Business administration students, Rose Williams and Vanessa Lewis, took some time out of their studies in the newly opened quiet study section of the Kéxwusm-áyakn Centre to speak to what the space means to them.

Williams: The centre is sort of like a home away from home for me. It’s a place where I can meet fellow First Nations students – hear their experiences, share my experiences. And we kind of help each other out with classes, or any sort of issues that we may experience here on the campus or [share] what’s really great about the campus. It’s also pretty great too because we have an Elder in residence who comes in, so we can sit and talk to them, maybe get some advice on life’s little issues that may come into your life. So that’s a really great opportunity. Plus, the addition of this new study space is really nice, it’s not like you’re having to fight for a spot in the library or anywhere else.

Lewis: I probably would repeat what Rose said, really. That’s what it is for me here. It’s a comfortable space where you can come and meet new people, or meet friends that you’ve known for a long time. We help each other with homework. We help each other with instructors, which ones kind of teach which way and if it helps, we share those things with each other. I really like the support from the staff here, David and Joel, and Clay when he was here. They are all very helpful. It’s just a quiet space to come and set up all your stuff and just work for hours.
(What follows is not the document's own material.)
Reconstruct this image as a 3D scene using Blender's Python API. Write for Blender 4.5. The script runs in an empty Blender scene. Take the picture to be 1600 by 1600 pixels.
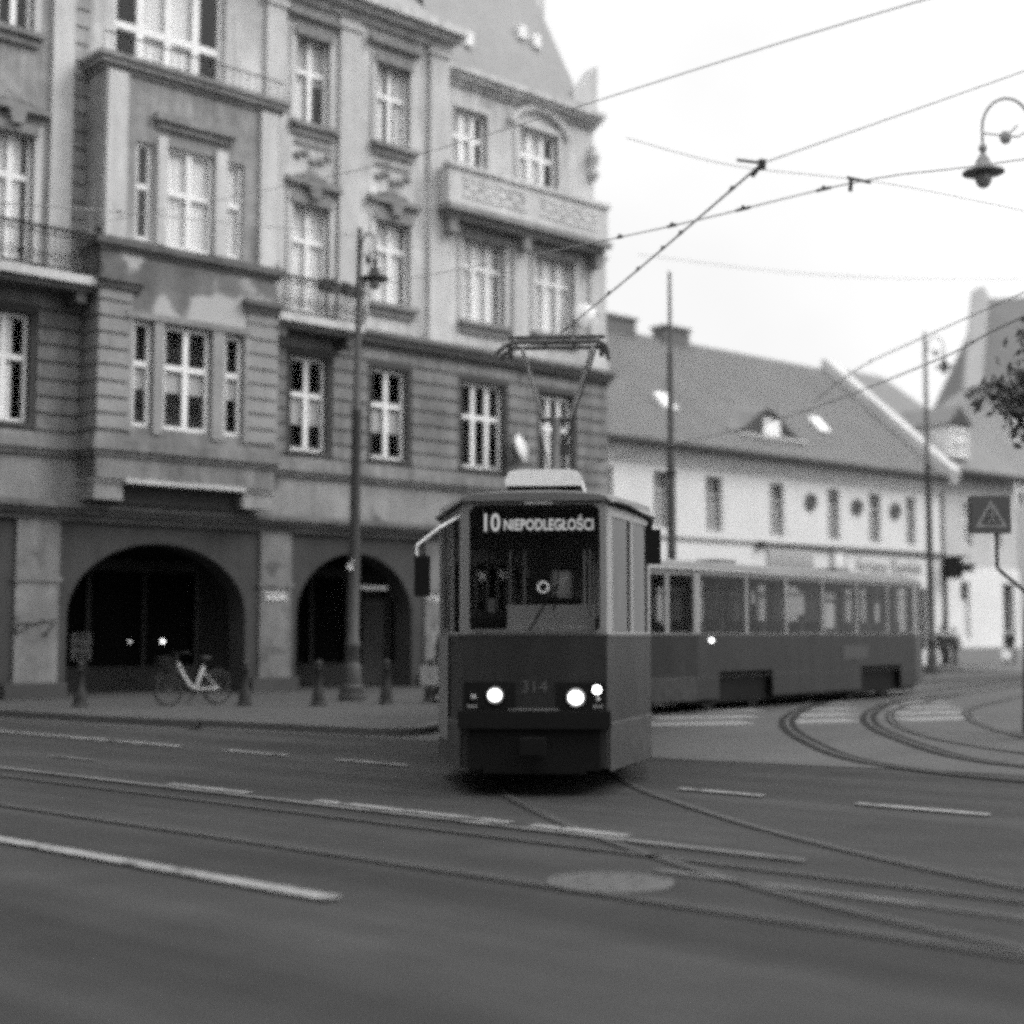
import bpy, bmesh, math, random
from mathutils import Vector, Matrix
random.seed(7)
R = math.radians
scene = bpy.context.scene
COL = scene.collection

# ------------------------------------------------------------------ camera, light, exposure
cam_d = bpy.data.cameras.new('camera')
cam = bpy.data.objects.new('camera', cam_d); COL.objects.link(cam)
cam.location = (0, 0, 1.575)
cam.rotation_euler = (R(90 + 4.751), 0, 0)
cam_d.sensor_width = 36; cam_d.lens = 2286 / 1600 * 36
cam_d.clip_start = 0.05; cam_d.clip_end = 3000
cam_d.dof.use_dof = True; cam_d.dof.focus_distance = 15.5; cam_d.dof.aperture_fstop = 0.52
scene.camera = cam
scene.view_settings.view_transform = 'Standard'
scene.view_settings.look = 'None'
scene.view_settings.gamma = 1
scene.view_settings.exposure = 0.8
scene.cycles.use_denoising = False
scene.cycles.filter_width = 4.2
scene.cycles.use_adaptive_sampling = True; scene.cycles.adaptive_threshold = 0.06; scene.cycles.adaptive_min_samples = 24
scene.cycles.max_bounces = 6
scene.cycles.sample_clamp_indirect = 4

SUN_AZ, SUN_EL = 94.0, 40.0          # azimuth clockwise from +Y (the view direction), elevation
world = bpy.data.worlds.new('World'); scene.world = world; world.use_nodes = True
wn, wl = world.node_tree.nodes, world.node_tree.links
wn.clear()
w_out = wn.new('ShaderNodeOutputWorld'); w_bg = wn.new('ShaderNodeBackground')
w_bg.inputs['Strength'].default_value = 0.1
sky = wn.new('ShaderNodeTexSky'); sky.sky_type = 'NISHITA'; sky.sun_disc = False
sky.sun_elevation = R(SUN_EL); sky.sun_rotation = R(SUN_AZ)
sky.air_density = 2; sky.dust_density = 6; sky.altitude = 100
bw = wn.new('ShaderNodeRGBToBW'); wl.new(sky.outputs['Color'], bw.inputs['Color'])
tc = wn.new('ShaderNodeTexCoord'); sep = wn.new('ShaderNodeSeparateXYZ')
wl.new(tc.outputs['Generated'], sep.inputs[0])
elev = wn.new('ShaderNodeMapRange')                   # an overcast dome: dim at the horizon, bright overhead
elev.inputs['From Min'].default_value = 0.40; elev.inputs['From Max'].default_value = 1.0
elev.inputs['To Min'].default_value = 5.6; elev.inputs['To Max'].default_value = 19.0
wl.new(sep.outputs['Z'], elev.inputs['Value'])
cn = wn.new('ShaderNodeTexNoise'); cn.inputs['Scale'].default_value = 2.2; cn.inputs['Detail'].default_value = 5
wl.new(tc.outputs['Generated'], cn.inputs['Vector'])
cr = wn.new('ShaderNodeMapRange')
cr.inputs['From Min'].default_value = 0.3; cr.inputs['From Max'].default_value = 0.7
cr.inputs['To Min'].default_value = 0.85; cr.inputs['To Max'].default_value = 1.12
wl.new(cn.outputs['Fac'], cr.inputs['Value'])
mul = wn.new('ShaderNodeMath'); mul.operation = 'MULTIPLY'
wl.new(elev.outputs[0], mul.inputs[0]); wl.new(cr.outputs[0], mul.inputs[1])
mixs = wn.new('ShaderNodeMath'); mixs.operation = 'MULTIPLY_ADD'; mixs.inputs[1].default_value = 0.12
wl.new(bw.outputs[0], mixs.inputs[0]); wl.new(mul.outputs[0], mixs.inputs[2])
wl.new(mixs.outputs[0], w_bg.inputs['Color']); wl.new(w_bg.outputs[0], w_out.inputs['Surface'])

sun_d = bpy.data.lights.new('sun', 'SUN'); sun_d.energy = 1.15; sun_d.angle = R(25); sun_d.color = (1, 0.99, 0.98)
sun = bpy.data.objects.new('sun', sun_d); COL.objects.link(sun)
sdir = Vector((math.sin(R(SUN_AZ)) * math.cos(R(SUN_EL)), math.cos(R(SUN_AZ)) * math.cos(R(SUN_EL)), math.sin(R(SUN_EL))))
sun.rotation_euler = sdir.to_track_quat('Z', 'Y').to_euler()
sun.location = sdir * 60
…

Williams: And if you want they have the other area where you can kind of just kick back and relax and socialize with everyone. It’s always nice to look out a window into the forest and the sun and all that. And then we have an English tutor, a math tutor – we have other services that come in here to the room which is really helpful. I’m a more mature student, so I think if there were younger students just coming fresh out of high school, maybe moving from a really remote area to come here for school, they really wouldn’t know how to reach out and access those services – because everyone wants to succeed in post secondary, we want to do better not only for ourselves, but for our communities.